Above: Australian headline and core (trimmed mean) inflation, chart courtesy of Westpac.

The RBA has this year raised interest rates to 1.35% in light of surging inflation and market implied expectations show investors anticipate a further 210 basis points of hikes over the remainder of 2022, more than any other major central bank.

Expectations are therefore elevated and the below-consensus inflation readings from the second quarter could see them unwind somewhat and potentially provide headwinds to the Australian Dollar.

"At the margin, it tempers the argument for a 75bp hike next week," says Adam Cole, Senior FX Strategist at RBC Capital Markets.

"We had forecast a 75bps RBA hike at next week's meeting. We now expect the Bank to hike 50bps at the meeting," says TD Securities in a regular research briefing following the inflation data release.

The Australian Dollar was softer by a third of a percent against the U.S. Dollar at 0.6927 at the time of writing.

The Pound to Australian Dollar exchange rate was higher on the day at 1.7374, with the inflation data helping ensure it defends the bottom of a multi-week range:

Above: GBP/AUD at four-hour intervals showing the defined sideways range post-March.

"The market was looking for an upside surprise in today’s data to help justify some risk of a 75bp rate hike by the RBA next week, so the data is a weight on the AUD," says Valentin Marinov, Head of FX Strategy at Crédit Agricole.

The broad spread of price rises facing Australians means inflation rates will be slow to retreat and this should ensure the RBA remains vigilant.

Australian trimmed mean inflation - which is essentially core inflation in the U.S. and UK - showed broad domestically generated inflation rates, coming in at 1.5% quarter-on-quarter.

"The annual pace of the trimmed mean lifted from 3.7%yr in March to 4.9%yr in June, the fastest pace since September 1991," says Justin Smirk, Senior Economist at Westpac.

He adds that the widespread nature of this inflationary pulse was further emphasised by the rise in the share of components of the CPI running faster than a 2.5% year-on-year pace.

Although Australian inflationary pressures might not have delivered a surprise it nevertheless appears sticky and while economists at ANZ see signs of a peak they reckon the RBA still has some more work to do.

"This doesn't change our view on the RBA’s near-term meetings, where we expect 50bp hikes. The target cash rate is still well below the RBA’s estimates of neutral, and we expect the labour market to continue tightening. This will prompt the RBA to take the cash rate above the lower bound of what it deems the neutral range," says Birch.

As such, ANZ maintains a 3.35% year-end forecast for the RBA's interest rate.
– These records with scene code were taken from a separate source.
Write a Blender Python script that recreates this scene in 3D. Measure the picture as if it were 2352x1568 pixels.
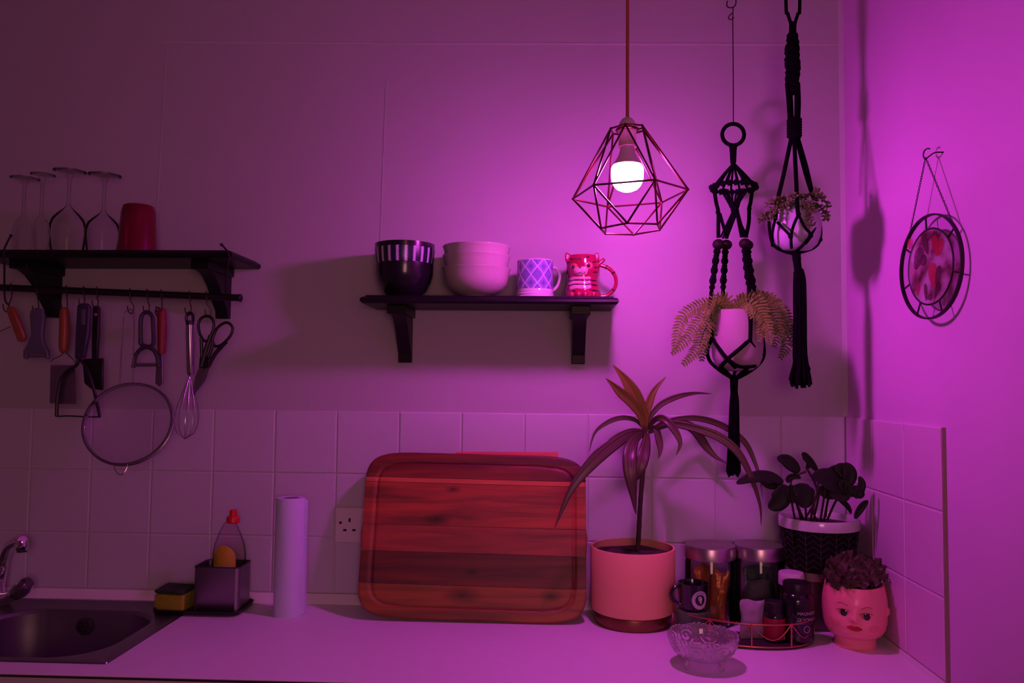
import bpy, bmesh, math, random
from math import sin, cos, pi, radians, sqrt, atan2
from mathutils import Vector, Matrix, noise
for o in list(bpy.data.objects): bpy.data.objects.remove(o)
SC = bpy.context.scene
COL = SC.collection
random.seed(4)
# ------------------------------------------------------------------ camera
CL = Vector((-0.70356, -1.89912, 1.41029)); YAW, PITCH, ROLL, FOC = 0.041067, 0.052849, 0.009739, 1829.0
_f = Vector((-sin(YAW)*cos(PITCH), cos(YAW)*cos(PITCH), sin(PITCH)))
_r = Vector((cos(YAW), sin(YAW), 0)); _u = _r.cross(_f)
CR = _r*cos(ROLL)+_u*sin(ROLL); CU = -_r*sin(ROLL)+_u*cos(ROLL); CF = _f
cam = bpy.data.cameras.new('camera'); co = bpy.data.objects.new('camera', cam); COL.objects.link(co)
m = Matrix((CR, CU, -CF)).transposed().to_4x4(); m.translation = CL; co.matrix_world = m
cam.sensor_width = 36; cam.lens = FOC/2352*36; cam.clip_start = 0.02
SC.camera = co
def at(px, py, Y=None, Z=None, X=None):
    d = CF + CR*((px-1176)/FOC) - CU*((py-784)/FOC)
    t = (Y-CL.y)/d.y if Y is not None else ((Z-CL.z)/d.z if Z is not None else (X-CL.x)/d.x)
    return CL + d*t
# ------------------------------------------------------------------ world, exposure, lights of the room, added fill
SC.view_settings.view_transform = 'Standard'; SC.view_settings.look = 'None'
SC.view_settings.gamma = 1; SC.view_settings.use_curve_mapping = False
SC.view_settings.exposure = 0.0
w = bpy.data.worlds.new('world'); SC.world = w; w.use_nodes = True
w.node_tree.nodes['Background'].inputs[0].default_value = (0.6, 0.25, 0.35, 1)
w.node_tree.nodes['Background'].inputs[1].default_value = 0.02
SC.cycles.use_denoising = True
SC.cycles.sample_clamp_indirect = 4
SC.cycles.max_bounces = 12; SC.cycles.transparent_max_bounces = 24
def area(name, loc, aim, sx, sy, col, power):
    l = bpy.data.lights.new(name, 'AREA'); l.shape = 'RECTANGLE'; l.size = sx; l.size_y = sy; l.color = col; l.energy = power
    o = bpy.data.objects.new(name, l); COL.objects.link(o); o.location = loc
    o.rotation_euler = (Vector(aim)-Vector(loc)).to_track_quat('-Z', 'Y').to_euler(); return o
area('fill_light', (-0.55, -2.45, 1.45), (-0.8, 0, 1.3), 0.45, 0.45, (1.0, 0.40, 0.49), 5.2)  # unseen fill added behind the camera to lift the shade under the shelf
area('orange_lamp', (-0.30, -3.1, 1.75), (-1.2, 0, 1.3), 0.07, 0.6, (1.0, 0.26, 0.07), 1.3)
area('screen_light', (0.12, -3.0, 1.55), (-1.2, 0, 1.2), 0.45, 0.28, (0.15, 0.75, 1.0), 0.35)
BULB_COL = (1.0, 0.072, 0.98); BULB_STR = 385
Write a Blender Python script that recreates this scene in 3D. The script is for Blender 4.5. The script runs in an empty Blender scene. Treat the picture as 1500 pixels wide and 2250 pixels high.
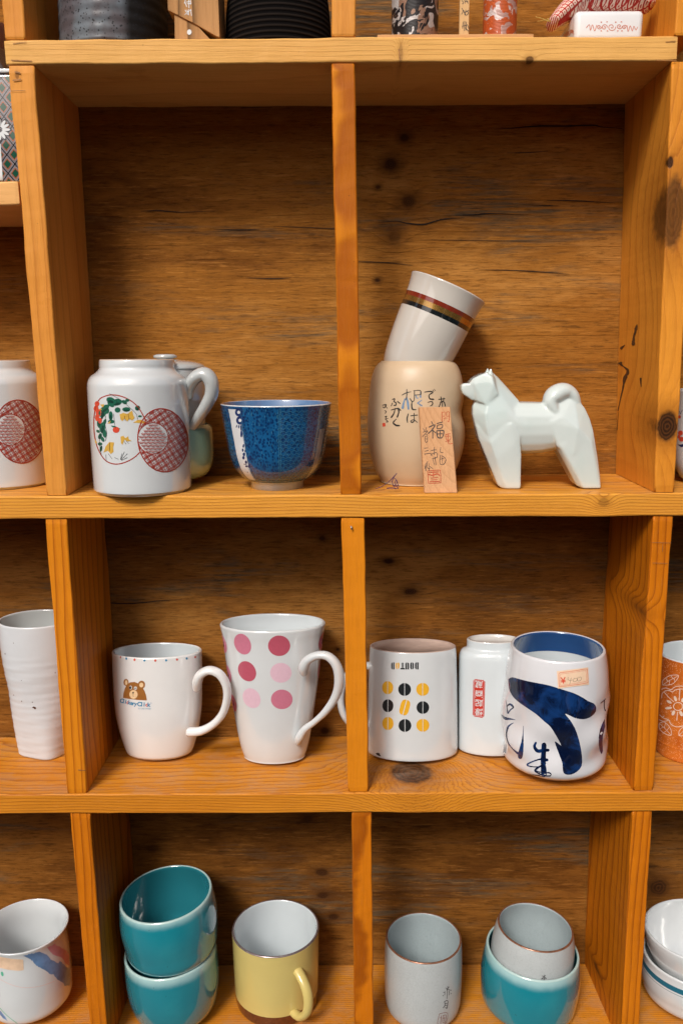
import bpy, bmesh, math, random
from math import sin, cos, pi, radians, sqrt, atan2, exp
from mathutils import Vector, Matrix, noise
from mathutils.bvhtree import BVHTree
from mathutils.geometry import delaunay_2d_cdt
random.seed(7)
SC = bpy.context.scene
DEP = 0.141                     # depth of the shelf unit
COL = SC.collection

# ------------------------------------------------------------------ camera
CAMP = Vector((0.0, -0.85, 0.30)); F = 1831.6          # focal length in photo pixels (1500 x 2250)
TH, YAW, ROLL = 0.18759, -0.0018, -0.0050
_f = Vector((sin(YAW)*cos(TH), cos(YAW)*cos(TH), -sin(TH)))
_r0 = Vector((cos(YAW), -sin(YAW), 0)); _u0 = _r0.cross(_f)
RT = _r0*cos(ROLL) + _u0*sin(ROLL); UP = -_r0*sin(ROLL) + _u0*cos(ROLL); FW = _f
cam = bpy.data.cameras.new('camera'); co = bpy.data.objects.new('camera', cam); COL.objects.link(co)
cam.sensor_fit = 'VERTICAL'; cam.sensor_height = 36; cam.lens = F/2250*36
cam.clip_start = 0.02; cam.clip_end = 400
m = Matrix((RT, UP, -FW)).transposed().to_4x4(); m.translation = CAMP
co.matrix_world = m; SC.camera = co
cam.dof.use_dof = True; cam.dof.focus_distance = 0.90; cam.dof.aperture_fstop = 9.0

# ------------------------------------------------------------------ sky, sun, exposure
SUN_EL, SUN_AZ = 42, -22      # elevation; azimuth to the right of straight behind the camera
w = bpy.data.worlds.new('World'); SC.world = w; w.use_nodes = True
nt = w.node_tree; bg = nt.nodes['Background']
sky = nt.nodes.new('ShaderNodeTexSky'); sky.sky_type = 'NISHITA'; sky.sun_disc = False
sky.sun_elevation = radians(SUN_EL); sky.sun_rotation = radians(180-SUN_AZ)
sky.air_density = 0.6; sky.dust_density = 6.0; sky.ozone_density = 0.6
nt.links.new(sky.outputs[0], bg.inputs[0]); bg.inputs[1].default_value = 0.078
sl = bpy.data.lights.new('sun', 'SUN'); sl.energy = 2.4; sl.angle = radians(15); sl.color = (1.0, 0.955, 0.90)
so = bpy.data.objects.new('sun', sl); COL.objects.link(so)
sd = Vector((sin(radians(SUN_AZ))*cos(radians(SUN_EL)), -cos(radians(SUN_AZ))*cos(radians(SUN_EL)), sin(radians(SUN_EL))))
so.rotation_euler = sd.to_track_quat('Z', 'Y').to_euler(); so.location = sd*4
SC.view_settings.view_transform = 'Standard'; SC.view_settings.look = 'None'; SC.view_settings.gamma = 1
SC.view_settings.exposure = 0.25
SC.cycles.max_bounces = 8; SC.cycles.diffuse_bounces = 5; SC.cycles.glossy_bounces = 4
SC.cycles.sample_clamp_indirect = 4

# ------------------------------------------------------------------ measuring helpers (points of the place seen along a sight line)
def ray(px, py):
    return (FW*F + RT*(px-750) - UP*(py-1125)).normalized()
def at(px, py, Y):
    d = ray(px, py); return CAMP + d*((Y-CAMP.y)/d.y)
def atz(px, py, Z):
    d = ray(px, py); return CAMP + d*((Z-CAMP.z)/d.z)
def pix(P):
    v = Vector(P)-CAMP; z = v.dot(FW); return (750+F*v.dot(RT)/z, 1125-F*v.dot(UP)/z)
def onplane(px, py, O, n):
    d = ray(px, py); return CAMP + d*((O-CAMP).dot(n)/d.dot(n))

# ------------------------------------------------------------------ objects
def tag(o, label=None, cat=None, group=None, kind=None):
    if label: o['label'] = label
    if cat: o['category'] = cat
    if group: o['group'] = group
    if kind: o['kind'] = kind
    return o
WM = {}
def empty(name, mat4, label, cat, group=None):
    o = bpy.data.objects.new(name, None); COL.objects.link(o)
    o.empty_display_size = 0.02; o.matrix_basis = mat4; WM[o] = mat4.copy()
    return tag(o, label, cat, group)
def mk(name, verts, faces, mats, parent=None, smooth=True, uvs=None, mi=None, origin=None):
    """verts in place coordinates; stored relative to the parent (or to origin)"""
    me = bpy.data.meshes.new(name)
    if parent is not None:
        inv = WM[parent].inverted()
    else:
        inv = Matrix.Translation(-origin) if origin is not None else Matrix.Identity(4)
    me.from_pydata([inv @ Vector(v) for v in verts], [], faces)
    for mt in (mats if isinstance(mats, (list, tuple)) else [mats]): me.materials.append(mt)
    if mi: me.polygons.foreach_set('material_index', mi)
    me.polygons.foreach_set('use_smooth', [smooth]*len(me.polygons))
    if uvs:
        ul = me.uv_layers.new(name='UVMap')
        for p in me.polygons:
            for li in p.loop_indices: ul.data[li].uv = uvs[p.index][li-p.loop_start]
    me.update()
    o = bpy.data.objects.new(name, me); COL.objects.link(o)
    if parent is not None: o.parent = parent; WM[o] = WM[parent].copy()
    elif origin is not None: o.location = origin; WM[o] = Matrix.Translation(origin)
    else: WM[o] = Matrix.Identity(4)
    return o

# ------------------------------------------------------------------ node helper
class N:
    def __init__(s, name):
        s.m = bpy.data.materials.new(name); s.m.use_nodes = True; s.t = s.m.node_tree
        s.b = s.t.nodes['Principled BSDF']; s.out = s.t.nodes['Material Output']
    def n(s, typ, **kw):
        x = s.t.nodes.new(typ)
        for k, v in kw.items(): setattr(x, k, v)
        return x
    def put(s, sock, v):
        if isinstance(v, bpy.types.NodeSocket): s.t.links.new(v, sock)
        elif isinstance(v, (tuple, list)) and len(v) == 3 and sock.type == 'RGBA': sock.default_value = (*v, 1)
        else: sock.default_value = v
    def M(s, op, a, b=None, c=None, clamp=False):
        x = s.n('ShaderNodeMath', operation=op, use_clamp=clamp); s.put(x.inputs[0], a)
        if b is not None: s.put(x.inputs[1], b)
        if c is not None: s.put(x.inputs[2], c)
        return x.outputs[0]
    def V(s, op, a, b=None, sc=None):
        x = s.n('ShaderNodeVectorMath', operation=op); s.put(x.inputs[0], a)
        if b is not None: s.put(x.inputs[1], b)
        if sc is not None: s.put(x.inputs['Scale'], sc)
        return x.outputs['Value'] if op in ('LENGTH', 'DOT_PRODUCT', 'DISTANCE') else x.outputs[0]
    def sep(s, v):
        x = s.n('ShaderNodeSeparateXYZ'); s.put(x.inputs[0], v); return x.outputs
    def comb(s, a, b, c):
        x = s.n('ShaderNodeCombineXYZ')
        for i, v in enumerate((a, b, c)): s.put(x.inputs[i], v)
        return x.outputs[0]
    def coord(s, which='Object'): return s.n('ShaderNodeTexCoord').outputs[which]
    def noise(s, v, scale, detail=4, rough=0.55, dist=0.0):
        x = s.n('ShaderNodeTexNoise'); s.put(x.inputs['Vector'], v); s.put(x.inputs['Scale'], scale)
        s.put(x.inputs['Detail'], detail); s.put(x.inputs['Roughness'], rough); s.put(x.inputs['Distortion'], dist)
        return x.outputs['Fac']
    def step(s, v, a, b):      # smooth ramp 0..1 between a and b
        x = s.n('ShaderNodeMapRange', interpolation_type='SMOOTHSTEP'); s.put(x.inputs[0], v)
        x.inputs[1].default_value = a; x.inputs[2].default_value = b; return x.outputs[0]
    def mix(s, f, a, b, mode='MIX'):
        x = s.n('ShaderNodeMix', data_type='RGBA', blend_type=mode)
        s.put(x.inputs[0], f); s.put(x.inputs[6], a); s.put(x.inputs[7], b); return x.outputs[2]
    def bump(s, h, dist, strength=1.0):
        x = s.n('ShaderNodeBump'); s.put(x.inputs['Height'], h); x.inputs['Distance'].default_value = dist
        x.inputs['Strength'].default_value = strength; return x.outputs[0]
    def done(s, color, rough=0.5, normal=None, coat=0.0, spec=0.5, metal=0.0, coat_rough=0.1, sss=0.0):
        s.put(s.b.inputs['Base Color'], color); s.put(s.b.inputs['Roughness'], rough)
        if normal is not None: s.t.links.new(normal, s.b.inputs['Normal'])
        s.put(s.b.inputs['Coat Weight'], coat); s.b.inputs['Coat IOR'].default_value = 1.75 if coat > .55 else 1.5; s.put(s.b.inputs['Coat Roughness'], coat_rough)
        s.put(s.b.inputs['Specular IOR Level'], spec); s.put(s.b.inputs['Metallic'], metal)
        if sss: s.b.inputs['Subsurface Weight'].default_value = sss; s.b.inputs['Subsurface Scale'].default_value = 0.004
        return s.m
def srgb(r, g, b):
    f = lambda c: (c/255/12.92) if c/255 <= 0.04045 else ((c/255+0.055)/1.055)**2.4
    return (f(r), f(g), f(b))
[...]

Regarding the currnecy outlook, Francesco Pesole, FX Strategist at ING, says in all this the RBA continues to play a secondary role for the Australian Dollar.

The RBA will deliver their next rate hike on August 02 and Pesole expects any reaction by the Aussie Dollar to prove short-lived.

"In the current unstable market environment, risks to the 0.67-0.68 area in the pair remain material, even though our baseline scenario is still a gradual appreciation back above 0.7000 in the fourth quarter," says Pesole, of the AUD/USD exchange rate.